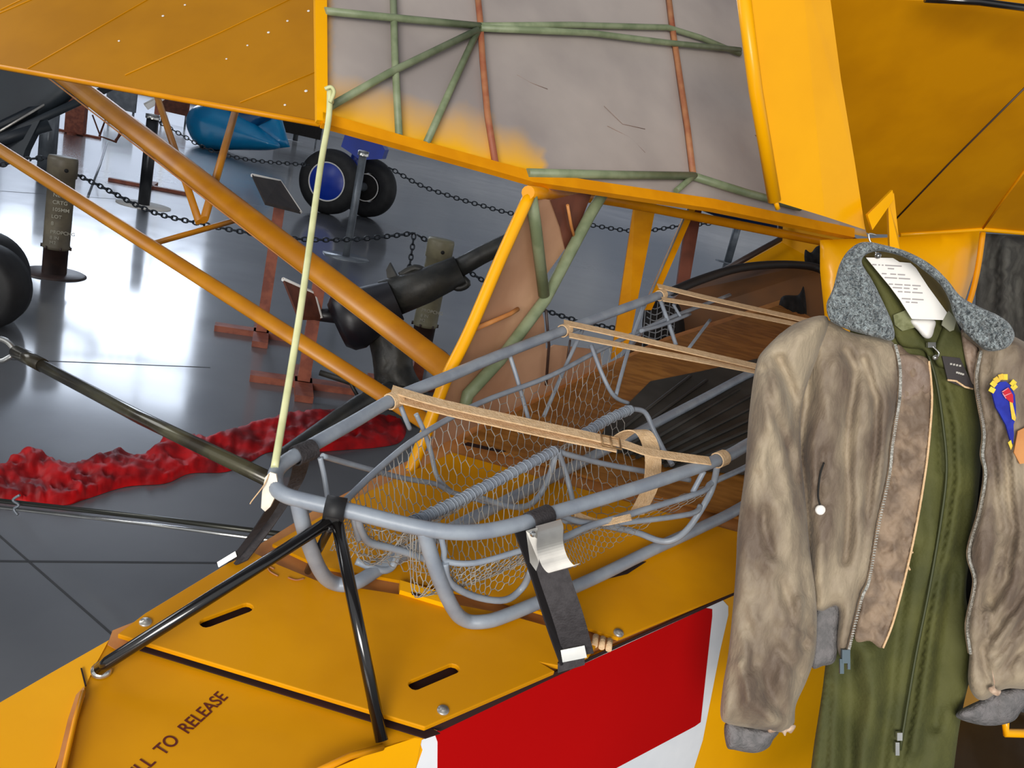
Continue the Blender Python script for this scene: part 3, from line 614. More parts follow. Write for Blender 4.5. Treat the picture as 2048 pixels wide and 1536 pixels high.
for l, r in ([[(1112, 902, -.03), (1103, 940, -.07), (1086, 980, -.11), (1062, 1008, -.13), (1030, 1014, -.13), (980, 1002, -.12), (940, 985, -.1)], 5.5], [[(1116, 902, -.03), (1128, 935, -.07), (1138, 970, -.1), (1146, 1004, -.12)], 5],
             [[(1262, 818, -.05), (1290, 825, -.06), (1308, 862, -.09), (1330, 905, -.12), (1345, 930, -.13)], 5.5], [[(1118, 904, -.04), (1200, 926, -.08), (1300, 945, -.1), (1380, 960, -.11)], 5.5],
             [[(818, 1048, -.03), (862, 1060, -.05), (868, 1085, -.07)], 4]):
    MB().tube(cr(P3(l), 6), r * .001, 8).build('divider_leg', LGR, LT)
# chicken wire
def hexnet(fn, nu, nv, r=.0009, keep=None, jit=.12, seed=1):
    rn = random.Random(seed); g = MB(); nodes = {}
    def nd(i, j):
        if (i, j) not in nodes: nodes[(i, j)] = (rn.uniform(-jit, jit), rn.uniform(-jit, jit))
        return nodes[(i, j)]
    def P(i, j):
        a, b = nd(i, j); u = i + (1 / 3 if (j % 2 == 0) else -1 / 3) * (1 if (i % 2 == 0) else -1) * .5 + a
        return max(0, min(1, u / nu)), max(0, min(1, (j + b) / nv))
    for i in range(nu + 1):
        for j in range(nv + 1):
            for (di, dj) in ((0, 1), (1, 0)):
                if di and (i + j) % 2: continue
                k, l = i + di, j + dj
                if k > nu or l > nv: continue
                a = P(i, j); b = P(k, l)
                if keep and not (keep(*a) and keep(*b)): continue
                g.tube([fn(*a), fn(*b)], r, 3, caps=False)
    return g
def lerpl(pts, u):
    x = u * (len(pts) - 1); i = min(int(x), len(pts) - 2); return pts[i].lerp(pts[i + 1], x - i)
pw_ = cr(P3(PWR), 5); sw_ = cr(P3([(880, 1125, -.06), (960, 1122, -.06), (1040, 1100, -.05)] + SWR), 5); dv_ = cr(P3(DV + [(1200, 850, -.06), (1330, 790, -.08), (1460, 740, -.1)]), 5)
def trough(a, b, dep, p=1.0):
    def f(u, v):
        A = lerpl(a, u); B = lerpl(b, u); w = math.sin(PI * v)
        return A.lerp(B, v) - nn * dep * w + nn * .003 * noise.noise((A.lerp(B, v)) * 30)
    return f
MB_ = hexnet(trough(pw_, dv_, .10), 62, 19, seed=2, keep=lambda u, v: u < .76); MB_.build('wire_netting', NET, LT)
hexnet(trough(dv_, sw_, .10), 62, 20, seed=3, keep=lambda u, v: u < .74).build('wire_netting', NET, LT)
fa = cr(P3([(1100, 1085, -.05), (1130, 1074, -.05), (1180, 1052, -.05), (1260, 1028, -.05), (1420, 968, -.05)]), 6); fb = cr(P3([(1120, 1142, -.12), (1155, 1132, -.13), (1200, 1108, -.14), (1290, 1056, -.13), (1410, 990, -.08)]), 6)
hexnet(lambda u, v: lerpl(fa, u).lerp(lerpl(fb, u), v), 34, 9, r=.0007, seed=9).build('wire_netting', NET, LT)
fa = cr(P3([(880, 1120, -.07), (960, 1120, -.065), (1060, 1100, -.05)]), 5); fb = cr(P3([(905, 1172, -.12), (960, 1196, -.15), (1055, 1150, -.13)]), 5)
hexnet(lambda u, v: lerpl(fa, u).lerp(lerpl(fb, u), v), 18, 8, seed=5).build('wire_netting', NET, LT)
fa = cr(P3([(690, 1030, -.02), (760, 1060, -.05), (850, 1080, -.06)]), 5); fb = cr(P3([(660, 1100, -.12), (740, 1125, -.15), (870, 1150, -.15)]), 5)
hexnet(lambda u, v: lerpl(fa, u).lerp(lerpl(fb, u), v) + nn * .01 * noise.noise(V((u * 6, v * 6, 2))), 22, 12, jit=.3, seed=6).build('wire_netting', NET, LT)

MB().tube(cr(P2([(1345, 583), (1400, 560), (1480, 536), (1570, 529), (1640, 538), (1672, 575), (1690, 610)], 0), 5), RR * 1.2, 14).build('shaded_rim_head', BRB, LT)  # shade on the rim's head end, painted as a thicker black tube
MB().tube(P3([(1655, 545, 0), (1668, 590, -.1), (1672, 640, -.2)]), .02, 12).build('head_post', BRB, LT)
# webbing straps over the litter
gs = 'tan webbing straps across the litter'
def wrap(x, y, r=.0135, wv=None):                           # turn of webbing round the rim
    c = PO(x, y, 0); t = (PO(x + 12, y - 5, 0) - PO(x - 12, y + 5, 0)).normalized(); o = t.cross(nn).normalized(); pts = []
    for i in range(15):
        a = 2 * PI * i / 14; pts.append(c + (o * math.cos(a) + nn * math.sin(a)) * r)
    return pts, t
def strap(name, label, bands, wraps):
    t = thing(name, bands[0][0][0], label, 'strap', gs)
    for pts, w in bands: MB().ribbon(pts, w).build('webbing_band', WEB, t)
    for x, y in wraps:
        p, ax_ = wrap(x, y); MB().ribbon(p, ax_ * .024).build('webbing_loop', WEB, t)
    return t
WL = LL * .026
s1 = strap('webbing_strap', 'tan webbing strap nearest the litter foot, with buckle and loose hanging tail',
    [(cr([PO(784, 778, .012), PO(880, 806, .016), PO(1060, 846, .016), PO(1232, 884, .014), PO(1300, 905, .013), PO(1420, 922, .012)], 4), WL),
     (cr([PO(800, 800, .002), PO(900, 826, .004), PO(1060, 862, .004), PO(1232, 898, .008)], 4), WL * .8)], [(788, 800), (1441, 918)])
MB().ribbon(cr(DD([(1228, 884, 1.61), (1262, 862, 1.60), (1290, 868, 1.58), (1306, 915, 1.56), (1300, 975, 1.56), (1272, 1030, 1.57)]), 6), (R_ * .030 + F_ * .012)).build('loose_tail', WEB, s1)
MB().ribbon(cr(P3([(1262, 1034, -.02), (1200, 1045, -.06), (1150, 1028, -.04)]), 4), WL * .6).build('tail_end', WEB, s1)
g = MB(); bc = PO(1222, 884, .017)
g.tube([bc - cc * .016 - LL * .018, bc - cc * .016 + LL * .018, bc + cc * .016 + LL * .018, bc + cc * .016 - LL * .018], .002, 6, closed=True).tube([bc - LL * .018, bc + LL * .018], .0018, 6)
g.build('buckle', mat('brass_buckle', (170, 136, 96), .4, metal=.4), s1)
strap('webbing_strap', 'tan webbing strap across the middle of the litter, running behind the brown jacket',
    [(cr([PO(1128, 645, .012), PO(1250, 672, .014), PO(1510, 732, .014), PO(1700, 775, .012)], 3), WL * 1.15), (cr([PO(1138, 670, .001), PO(1260, 694, .004), PO(1510, 742, .008), PO(1690, 782, .01)], 3), WL)], [(1130, 660)])
strap('webbing_strap', 'tan webbing strap farthest toward the dark head end of the litter',
    [(cr([PO(1316, 572, .012), PO(1440, 602, .014), PO(1600, 638, .014), PO(1700, 660, .012)], 3), WL * 1.3), (cr([PO(1324, 598, .001), PO(1440, 618, .004), PO(1600, 650, .008), PO(1695, 668, .01)], 3), WL * 1.1)], [(1322, 590)])
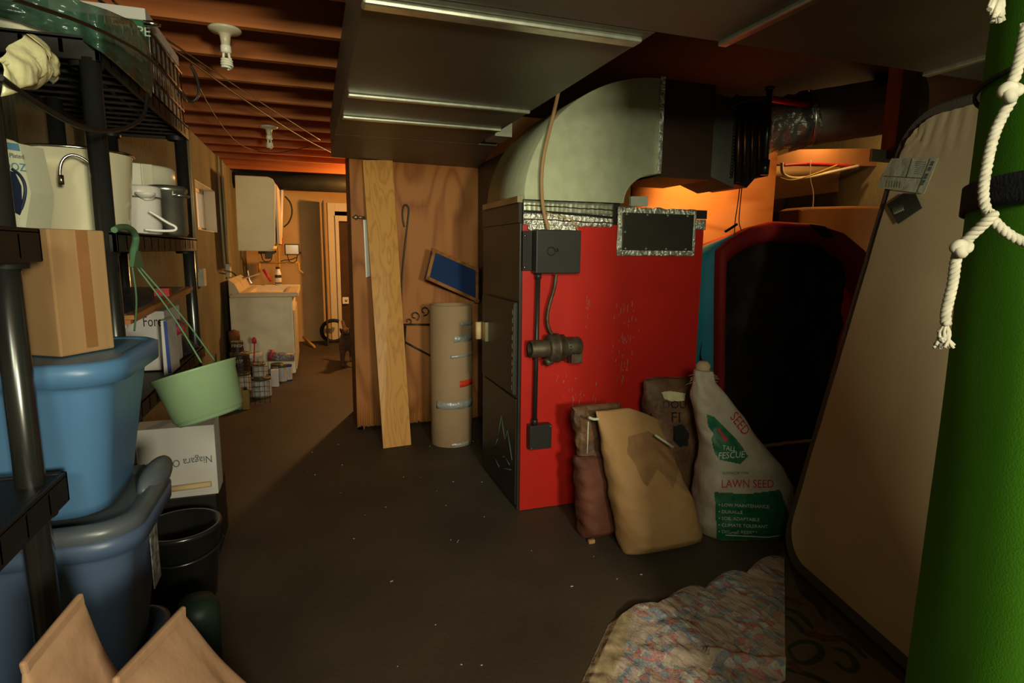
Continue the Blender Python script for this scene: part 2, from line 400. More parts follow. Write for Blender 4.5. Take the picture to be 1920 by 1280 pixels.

•••••

▶ Job: Your task is an exact transcription of all the data, minus the pictures.

▶ Worked answer:
Continue the Blender Python script for this scene: part 3, from line 614. More parts follow. Write for Blender 4.5. Treat the picture as 2048 pixels wide and 1536 pixels high.
for l, r in ([[(1112, 902, -.03), (1103, 940, -.07), (1086, 980, -.11), (1062, 1008, -.13), (1030, 1014, -.13), (980, 1002, -.12), (940, 985, -.1)], 5.5], [[(1116, 902, -.03), (1128, 935, -.07), (1138, 970, -.1), (1146, 1004, -.12)], 5],
             [[(1262, 818, -.05), (1290, 825, -.06), (1308, 862, -.09), (1330, 905, -.12), (1345, 930, -.13)], 5.5], [[(1118, 904, -.04), (1200, 926, -.08), (1300, 945, -.1), (1380, 960, -.11)], 5.5],
             [[(818, 1048, -.03), (862, 1060, -.05), (868, 1085, -.07)], 4]):
    MB().tube(cr(P3(l), 6), r * .001, 8).build('divider_leg', LGR, LT)
# chicken wire
def hexnet(fn, nu, nv, r=.0009, keep=None, jit=.12, seed=1):
    rn = random.Random(seed); g = MB(); nodes = {}
    def nd(i, j):
        if (i, j) not in nodes: nodes[(i, j)] = (rn.uniform(-jit, jit), rn.uniform(-jit, jit))
        return nodes[(i, j)]
    def P(i, j):
        a, b = nd(i, j); u = i + (1 / 3 if (j % 2 == 0) else -1 / 3) * (1 if (i % 2 == 0) else -1) * .5 + a
        return max(0, min(1, u / nu)), max(0, min(1, (j + b) / nv))
    for i in range(nu + 1):
        for j in range(nv + 1):
            for (di, dj) in ((0, 1), (1, 0)):
                if di and (i + j) % 2: continue
                k, l = i + di, j + dj
                if k > nu or l > nv: continue
                a = P(i, j); b = P(k, l)
                if keep and not (keep(*a) and keep(*b)): continue
                g.tube([fn(*a), fn(*b)], r, 3, caps=False)
    return g
def lerpl(pts, u):
    x = u * (len(pts) - 1); i = min(int(x), len(pts) - 2); return pts[i].lerp(pts[i + 1], x - i)
pw_ = cr(P3(PWR), 5); sw_ = cr(P3([(880, 1125, -.06), (960, 1122, -.06), (1040, 1100, -.05)] + SWR), 5); dv_ = cr(P3(DV + [(1200, 850, -.06), (1330, 790, -.08), (1460, 740, -.1)]), 5)
def trough(a, b, dep, p=1.0):
    def f(u, v):
        A = lerpl(a, u); B = lerpl(b, u); w = math.sin(PI * v)
        return A.lerp(B, v) - nn * dep * w + nn * .003 * noise.noise((A.lerp(B, v)) * 30)
    return f
MB_ = hexnet(trough(pw_, dv_, .10), 62, 19, seed=2, keep=lambda u, v: u < .76); MB_.build('wire_netting', NET, LT)
hexnet(trough(dv_, sw_, .10), 62, 20, seed=3, keep=lambda u, v: u < .74).build('wire_netting', NET, LT)
fa = cr(P3([(1100, 1085, -.05), (1130, 1074, -.05), (1180, 1052, -.05), (1260, 1028, -.05), (1420, 968, -.05)]), 6); fb = cr(P3([(1120, 1142, -.12), (1155, 1132, -.13), (1200, 1108, -.14), (1290, 1056, -.13), (1410, 990, -.08)]), 6)
hexnet(lambda u, v: lerpl(fa, u).lerp(lerpl(fb, u), v), 34, 9, r=.0007, seed=9).build('wire_netting', NET, LT)
fa = cr(P3([(880, 1120, -.07), (960, 1120, -.065), (1060, 1100, -.05)]), 5); fb = cr(P3([(905, 1172, -.12), (960, 1196, -.15), (1055, 1150, -.13)]), 5)
hexnet(lambda u, v: lerpl(fa, u).lerp(lerpl(fb, u), v), 18, 8, seed=5).build('wire_netting', NET, LT)
fa = cr(P3([(690, 1030, -.02), (760, 1060, -.05), (850, 1080, -.06)]), 5); fb = cr(P3([(660, 1100, -.12), (740, 1125, -.15), (870, 1150, -.15)]), 5)
hexnet(lambda u, v: lerpl(fa, u).lerp(lerpl(fb, u), v) + nn * .01 * noise.noise(V((u * 6, v * 6, 2))), 22, 12, jit=.3, seed=6).build('wire_netting', NET, LT)

MB().tube(cr(P2([(1345, 583), (1400, 560), (1480, 536), (1570, 529), (1640, 538), (1672, 575), (1690, 610)], 0), 5), RR * 1.2, 14).build('shaded_rim_head', BRB, LT)  # shade on the rim's head end, painted as a thicker black tube
MB().tube(P3([(1655, 545, 0), (1668, 590, -.1), (1672, 640, -.2)]), .02, 12).build('head_post', BRB, LT)
# webbing straps over the litter
gs = 'tan webbing straps across the litter'
def wrap(x, y, r=.0135, wv=None):                           # turn of webbing round the rim
    c = PO(x, y, 0); t = (PO(x + 12, y - 5, 0) - PO(x - 12, y + 5, 0)).normalized(); o = t.cross(nn).normalized(); pts = []
    for i in range(15):
        a = 2 * PI * i / 14; pts.append(c + (o * math.cos(a) + nn * math.sin(a)) * r)
    return pts, t
def strap(name, label, bands, wraps):
    t = thing(name, bands[0][0][0], label, 'strap', gs)
    for pts, w in bands: MB().ribbon(pts, w).build('webbing_band', WEB, t)
    for x, y in wraps:
        p, ax_ = wrap(x, y); MB().ribbon(p, ax_ * .024).build('webbing_loop', WEB, t)
    return t
WL = LL * .026
s1 = strap('webbing_strap', 'tan webbing strap nearest the litter foot, with buckle and loose hanging tail',
    [(cr([PO(784, 778, .012), PO(880, 806, .016), PO(1060, 846, .016), PO(1232, 884, .014), PO(1300, 905, .013), PO(1420, 922, .012)], 4), WL),
     (cr([PO(800, 800, .002), PO(900, 826, .004), PO(1060, 862, .004), PO(1232, 898, .008)], 4), WL * .8)], [(788, 800), (1441, 918)])
MB().ribbon(cr(DD([(1228, 884, 1.61), (1262, 862, 1.60), (1290, 868, 1.58), (1306, 915, 1.56), (1300, 975, 1.56), (1272, 1030, 1.57)]), 6), (R_ * .030 + F_ * .012)).build('loose_tail', WEB, s1)
MB().ribbon(cr(P3([(1262, 1034, -.02), (1200, 1045, -.06), (1150, 1028, -.04)]), 4), WL * .6).build('tail_end', WEB, s1)
g = MB(); bc = PO(1222, 884, .017)
g.tube([bc - cc * .016 - LL * .018, bc - cc * .016 + LL * .018, bc + cc * .016 + LL * .018, bc + cc * .016 - LL * .018], .002, 6, closed=True).tube([bc - LL * .018, bc + LL * .018], .0018, 6)
g.build('buckle', mat('brass_buckle', (170, 136, 96), .4, metal=.4), s1)
strap('webbing_strap', 'tan webbing strap across the middle of the litter, running behind the brown jacket',
    [(cr([PO(1128, 645, .012), PO(1250, 672, .014), PO(1510, 732, .014), PO(1700, 775, .012)], 3), WL * 1.15), (cr([PO(1138, 670, .001), PO(1260, 694, .004), PO(1510, 742, .008), PO(1690, 782, .01)], 3), WL)], [(1130, 660)])
strap('webbing_strap', 'tan webbing strap farthest toward the dark head end of the litter',
    [(cr([PO(1316, 572, .012), PO(1440, 602, .014), PO(1600, 638, .014), PO(1700, 660, .012)], 3), WL * 1.3), (cr([PO(1324, 598, .001), PO(1440, 618, .004), PO(1600, 650, .008), PO(1695, 668, .01)], 3), WL * 1.1)], [(1322, 590)])
Continue the Blender Python script for this scene: part 2, from line 400. More parts follow. Write for Blender 4.5. Take the picture to be 1920 by 1280 pixels.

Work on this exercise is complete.